COMPENSATION SHOULD BE GUARANTEED

While the present authority of the Executive suffices for all purposes of administration, and while, of course, all private interests must for the present give way to the public necessity, it is, I am sure you will agree with me, right and necessary that the owners and creditors of the railways, the holders of their stocks and bonds, should receive from the Government an unqualified guarantee that their properties will be maintained throughout the period of Federal control in as good repair and as complete equipment as at present, and that the several roads will receive, under Federal management, such compensation as is equitable and just alike to their owners and to the general public. I would suggest the average net railway operating income of the three years ending June 30, 1917. I earnestly recommend that these guarantees be given by appropriate legislation, and given as promptly as circumstances permit.

I need not point out the essential justice of such guarantees and their great influence and significance as elements in the present financial and industrial situation of the country. Indeed, one of the strong arguments for assuming control of the railroads at this time is the financial argument. It is necessary that the values of railway securities should be justly and fairly protected, and that the largest financial operations every year necessary in connection with the maintenance, operation and development of the roads should, during the period of the war, be wisely related to the financial operations of the Government.

Our first duty is, of course, to conserve the common interest and the common safety, and to make certain that nothing stands in the way of the successful prosecution of the great war for liberty and justice; but it is an obligation of public conscience and of public honor that the private interests we disturb should be kept safe from unjust injury, and it is of the utmost consequence to the Government itself that all great financial operations should be stabilized and co-ordinated with the financial operations of the Government. No borrowing should run athwart the borrowings of the Federal Treasury, and no fundamental industrial values should anywhere be unnecessarily impaired. In the hands of many thousands of small investors in the country, as well as in national banks, in insurance companies, in savings banks, in trust companies, in financial agencies of every kind, railway securities--the sum total of which runs up to some ten or eleven thousand millions, constitute a vital part of the structure of credit, and the unquestioned solidity of that structure must be maintained.

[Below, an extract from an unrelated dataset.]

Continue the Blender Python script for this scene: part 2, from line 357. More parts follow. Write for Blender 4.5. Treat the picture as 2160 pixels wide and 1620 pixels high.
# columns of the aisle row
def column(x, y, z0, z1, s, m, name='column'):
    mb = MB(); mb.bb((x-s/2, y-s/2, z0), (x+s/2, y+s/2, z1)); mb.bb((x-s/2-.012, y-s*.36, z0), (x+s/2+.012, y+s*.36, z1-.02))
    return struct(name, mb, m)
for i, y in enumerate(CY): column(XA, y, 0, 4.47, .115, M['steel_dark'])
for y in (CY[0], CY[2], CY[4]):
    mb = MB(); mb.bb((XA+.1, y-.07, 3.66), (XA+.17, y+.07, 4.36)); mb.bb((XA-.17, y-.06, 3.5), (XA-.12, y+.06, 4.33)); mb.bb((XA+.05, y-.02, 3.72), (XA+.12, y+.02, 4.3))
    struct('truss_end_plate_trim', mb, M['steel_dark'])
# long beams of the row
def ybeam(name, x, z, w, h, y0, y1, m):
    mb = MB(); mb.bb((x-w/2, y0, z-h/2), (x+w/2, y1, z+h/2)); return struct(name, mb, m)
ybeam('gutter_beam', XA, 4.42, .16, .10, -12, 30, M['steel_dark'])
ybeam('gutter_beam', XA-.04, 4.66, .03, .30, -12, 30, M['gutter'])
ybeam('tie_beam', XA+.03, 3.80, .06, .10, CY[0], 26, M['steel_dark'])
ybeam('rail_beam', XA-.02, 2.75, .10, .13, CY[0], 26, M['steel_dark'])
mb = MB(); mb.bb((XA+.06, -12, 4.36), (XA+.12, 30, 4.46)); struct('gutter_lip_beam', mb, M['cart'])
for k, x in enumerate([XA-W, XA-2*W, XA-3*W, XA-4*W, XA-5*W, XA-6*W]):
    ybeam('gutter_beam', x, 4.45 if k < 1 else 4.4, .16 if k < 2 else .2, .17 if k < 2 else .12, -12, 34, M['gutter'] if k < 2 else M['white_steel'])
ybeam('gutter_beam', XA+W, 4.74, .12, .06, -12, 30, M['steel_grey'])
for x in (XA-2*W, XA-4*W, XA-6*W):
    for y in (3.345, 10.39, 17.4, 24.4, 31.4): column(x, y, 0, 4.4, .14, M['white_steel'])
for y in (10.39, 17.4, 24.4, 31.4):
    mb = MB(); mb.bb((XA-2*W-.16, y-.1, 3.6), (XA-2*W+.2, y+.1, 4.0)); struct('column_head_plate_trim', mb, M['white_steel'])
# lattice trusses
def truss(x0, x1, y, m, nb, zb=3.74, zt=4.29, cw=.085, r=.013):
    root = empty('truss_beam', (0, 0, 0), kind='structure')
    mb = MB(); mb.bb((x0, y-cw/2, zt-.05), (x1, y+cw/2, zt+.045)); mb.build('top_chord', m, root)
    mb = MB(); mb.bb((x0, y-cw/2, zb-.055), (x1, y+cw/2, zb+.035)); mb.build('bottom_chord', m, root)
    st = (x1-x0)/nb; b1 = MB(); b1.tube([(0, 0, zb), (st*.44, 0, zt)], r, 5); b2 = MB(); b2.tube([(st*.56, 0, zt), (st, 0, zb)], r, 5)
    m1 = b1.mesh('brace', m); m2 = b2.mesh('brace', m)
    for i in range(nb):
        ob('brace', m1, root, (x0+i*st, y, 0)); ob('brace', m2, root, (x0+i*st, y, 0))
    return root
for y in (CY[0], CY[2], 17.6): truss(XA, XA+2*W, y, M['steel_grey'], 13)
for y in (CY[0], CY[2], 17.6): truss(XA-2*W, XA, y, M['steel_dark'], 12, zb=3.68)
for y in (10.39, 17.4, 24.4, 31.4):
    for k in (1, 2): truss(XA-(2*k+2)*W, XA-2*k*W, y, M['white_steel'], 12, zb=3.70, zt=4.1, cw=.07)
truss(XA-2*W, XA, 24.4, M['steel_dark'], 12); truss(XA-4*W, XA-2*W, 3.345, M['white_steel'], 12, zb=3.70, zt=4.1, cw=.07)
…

SELECTION OF MCADOO AS DIRECTOR

The Secretary of War and I easily agreed that, in view of the many complex interests which must be safeguarded and harmonized, as well as because of his exceptional experience and ability in this new field of governmental action, the Hon. William G. McAdoo was the right man to assume direct administrative control of this new executive task. At our request, he consented to assume the authority and duties of organizer and director-general of the new railway administration. He has assumed those duties, and his work is in active progress.

It is probably too much to expect that, even under the unified railway administration which will now be possible, sufficient economies can be effected in the operation of the railways to make it possible to add to their equipment and extend their operative facilities as much as the present extraordinary demands upon their use will render desirable, without resorting to the national Treasury for the funds. If it is not possible, it will, of course, be necessary to resort to the Congress for grants of money for that purpose. The Secretary of the Treasury will advise with your committees with regard to this very practical aspect of the matter. For the present, I suggest only the guarantees I have indicated and such appropriations as are necessary at the outset of this task.

I take the liberty of expressing the hope that the Congress may grant these promptly and ungrudgingly. We are dealing with great matters, and will, I am sure, deal with them greatly.